GREW, MARY, b. Conn., 1813; daughter of Henry Grew, a Baptist clergyman; educated in Catherine E. Beecher's seminary in Hartford. In her youth, when New England was greatly agitated by the controversy between the old-school and new school theology, she received a training in metaphysics which made her a skillful logician. In childhood she was deeply interested in the condition of the colored people, both free and slave, and was therefore prepared to adopt the fundamental principle of immediate emancipation of slaves as the duty of the master and the right of the slave. Her public addresses combined the skill of the trained logician with the warmth of womanly sympathy, and she was therefore highly popular as a speaker. She was not less skillful with the pen. As corresponding secretary of the Philadelphia female anti-slavery society, she wrote its annual reports for nearly or quite 30 years in succession, and so unique were they in their impressiveness that they excited a degree of public attention rarely awarded to such documents. At different times also, she was the editor of the Pennsylvania Freeman, the organ of the Pennsylvania anti-slavery society. She was educated a Baptist, but is now connected with the Unitarians, in whose pulpits she occasionally preaches. She is an earnest advocate of woman suffrage. She has resided in Philadelphia since 1834. -- Library of Universal Knowledge: American Additions, Volume 2, 1881


3 comments:

Noah said...

There's clearly a connection between abolitionism and Nonconformist religious thought in the 19th century. I believe the abolition movement started with Quakers but gained wider credence with time. Given how many antecedents to Russell were broadly from the Northeast US where abolitionism was strong - Grew, Storrs, Stetson, Barbour - the overlap between abolitionism and early Bible Student influences would make an interesting study. The original Brooklyn Bethel belonged to Beecher, who was an abolitionist too.

latecomer said...

Thank you for opening the discussion on this remarkable woman.

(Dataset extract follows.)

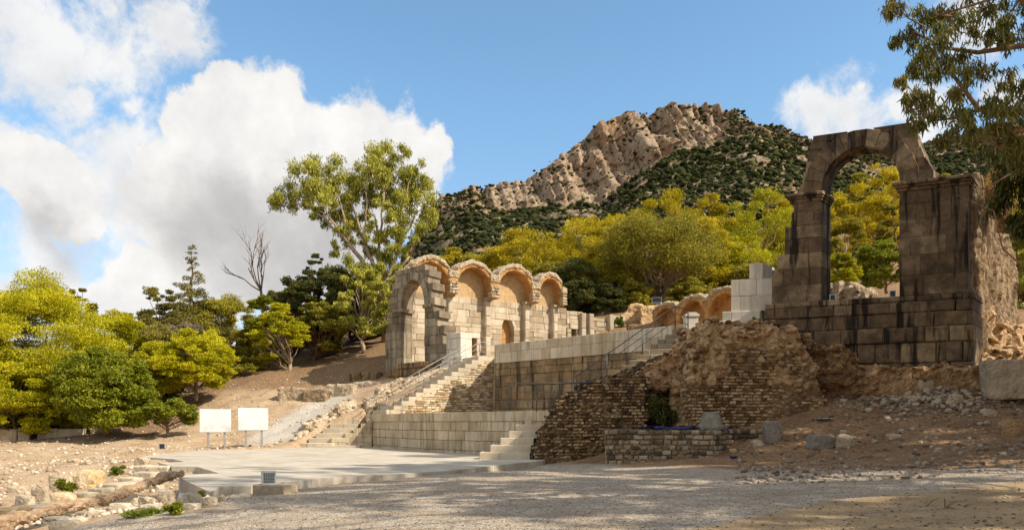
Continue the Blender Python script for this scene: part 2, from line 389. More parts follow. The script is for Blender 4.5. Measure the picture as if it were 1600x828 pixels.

SO many Witnesses are totally unaware how many of our forebears were intimately involved with the American Anti-Slavery movement!

jerome said...

Mary’s Find a Grave page gives some biographical detail. Her father Henry was married four times. Mary was from the third marriage to Catherine Merrow.

https://www.findagrave.com/memorial/11365422/mary-grew

She never married. When she died, aged 83, in 1896 there was a fairly brief obituary in the Buffalo News, October 22, page 33.